Zuisenji Temple is a beautiful Zen temple in the far east of Kamakura, in the back of a narrow valley and surrounded by wooded hills.

Myohonji Temple is one of several temples of the Nichiren sect of Japanese Buddhism along the southeastern hills of Kamakura.

The temple was founded by Hiki Yoshimoto in 1260, and features a statue of Nichiren to the left of the main hall.

The temple is connected via the Gionyama hiking trail with some other nearby temples and a shrine.

It leads through the wooded hills of Kamakura, and should be explored only with good walking shoes and during dry weather, because there are a few steep and rough passages.

Tokeiji Temple is a small branch temple of the Engakuji school within the Rinzai sect of Zen Buddhism.

Its head temple, the Engakuji Temple, stands just a few hundred meters away on the opposite side of the railway tracks.

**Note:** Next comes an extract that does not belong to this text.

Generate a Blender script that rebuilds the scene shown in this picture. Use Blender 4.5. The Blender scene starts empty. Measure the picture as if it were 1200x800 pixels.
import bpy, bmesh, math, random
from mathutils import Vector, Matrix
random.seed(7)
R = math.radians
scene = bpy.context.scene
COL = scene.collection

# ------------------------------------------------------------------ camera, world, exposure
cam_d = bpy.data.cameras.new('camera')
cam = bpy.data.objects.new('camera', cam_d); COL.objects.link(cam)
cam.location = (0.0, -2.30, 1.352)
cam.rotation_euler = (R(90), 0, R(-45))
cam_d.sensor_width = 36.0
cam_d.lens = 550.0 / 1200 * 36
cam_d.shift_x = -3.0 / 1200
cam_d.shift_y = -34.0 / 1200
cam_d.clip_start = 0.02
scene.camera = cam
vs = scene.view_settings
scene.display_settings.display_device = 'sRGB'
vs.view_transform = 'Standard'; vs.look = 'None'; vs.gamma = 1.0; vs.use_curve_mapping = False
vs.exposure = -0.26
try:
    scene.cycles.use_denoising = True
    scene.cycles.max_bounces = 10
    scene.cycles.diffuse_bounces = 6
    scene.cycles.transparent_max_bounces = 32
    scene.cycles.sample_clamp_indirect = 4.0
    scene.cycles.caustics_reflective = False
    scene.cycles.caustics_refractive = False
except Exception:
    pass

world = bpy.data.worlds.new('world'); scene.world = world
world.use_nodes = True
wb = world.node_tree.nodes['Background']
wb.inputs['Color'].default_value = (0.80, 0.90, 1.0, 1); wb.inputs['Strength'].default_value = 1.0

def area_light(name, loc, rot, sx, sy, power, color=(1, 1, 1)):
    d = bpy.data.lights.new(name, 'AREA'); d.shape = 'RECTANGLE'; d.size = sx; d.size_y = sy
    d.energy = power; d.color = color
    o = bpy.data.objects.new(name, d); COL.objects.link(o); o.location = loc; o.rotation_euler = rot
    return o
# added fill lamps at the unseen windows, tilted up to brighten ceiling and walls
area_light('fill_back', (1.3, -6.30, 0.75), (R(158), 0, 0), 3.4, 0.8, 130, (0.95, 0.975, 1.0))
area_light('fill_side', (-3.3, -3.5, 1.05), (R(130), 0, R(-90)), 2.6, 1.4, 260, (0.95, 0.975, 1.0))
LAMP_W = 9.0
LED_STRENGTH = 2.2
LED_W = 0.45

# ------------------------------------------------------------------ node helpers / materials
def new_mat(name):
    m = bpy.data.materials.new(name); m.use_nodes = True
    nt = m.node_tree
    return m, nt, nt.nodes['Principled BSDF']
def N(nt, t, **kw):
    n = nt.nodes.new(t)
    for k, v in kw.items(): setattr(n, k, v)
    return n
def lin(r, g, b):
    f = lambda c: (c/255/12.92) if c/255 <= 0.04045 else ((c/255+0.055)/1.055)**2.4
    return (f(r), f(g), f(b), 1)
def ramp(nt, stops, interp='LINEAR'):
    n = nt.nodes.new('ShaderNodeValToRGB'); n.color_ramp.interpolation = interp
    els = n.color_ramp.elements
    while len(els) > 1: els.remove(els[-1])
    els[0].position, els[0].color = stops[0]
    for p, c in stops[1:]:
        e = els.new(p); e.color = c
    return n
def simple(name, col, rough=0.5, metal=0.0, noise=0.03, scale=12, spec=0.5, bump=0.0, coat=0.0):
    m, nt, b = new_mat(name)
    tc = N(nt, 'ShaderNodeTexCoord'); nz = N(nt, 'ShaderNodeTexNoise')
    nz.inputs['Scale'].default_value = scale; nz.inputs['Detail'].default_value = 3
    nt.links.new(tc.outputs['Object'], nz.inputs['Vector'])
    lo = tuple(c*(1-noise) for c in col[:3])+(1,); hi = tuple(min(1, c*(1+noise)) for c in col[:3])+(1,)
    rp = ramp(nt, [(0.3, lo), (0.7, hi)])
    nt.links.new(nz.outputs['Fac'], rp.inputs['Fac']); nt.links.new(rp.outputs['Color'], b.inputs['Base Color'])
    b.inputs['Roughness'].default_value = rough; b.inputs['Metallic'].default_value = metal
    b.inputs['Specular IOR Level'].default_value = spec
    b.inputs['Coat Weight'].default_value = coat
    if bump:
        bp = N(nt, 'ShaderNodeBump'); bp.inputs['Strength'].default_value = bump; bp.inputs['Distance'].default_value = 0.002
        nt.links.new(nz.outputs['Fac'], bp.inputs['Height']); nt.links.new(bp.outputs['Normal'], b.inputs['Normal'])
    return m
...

Jochiji Temple is the number four of Kamakura’s five great Zen temples. It is a branch temple of the Engakuji school of the Rinzai sect of Zen Buddhism.

Its head temple, the Engakuji Temple, stands just a few hundred meters away on the opposite side of the railway tracks.

Jufukuji Temple is the number three of Kamakura’s five great Zen temples. It is a branch temple of the Rinzai sect’s Kenchoji school.

2020 The Olympic venue, Enoshima sailing is close by

The Enoden Line – Rail service between Kamakura station and Enoshima station, taking about 2o minutes by train and 15 minutes on foot from Enoshima station to the Olympic venue of Enoshima small island seen in the back.


Sailing which is one of the Olympic games will be held here

Last but not least, Kamakura is unlike Kyoto in many ways, and visitors to the city will be exposed to a different side of Japanese culture. We hope you would enjoy visiting such a full-attractive town, Kamakura!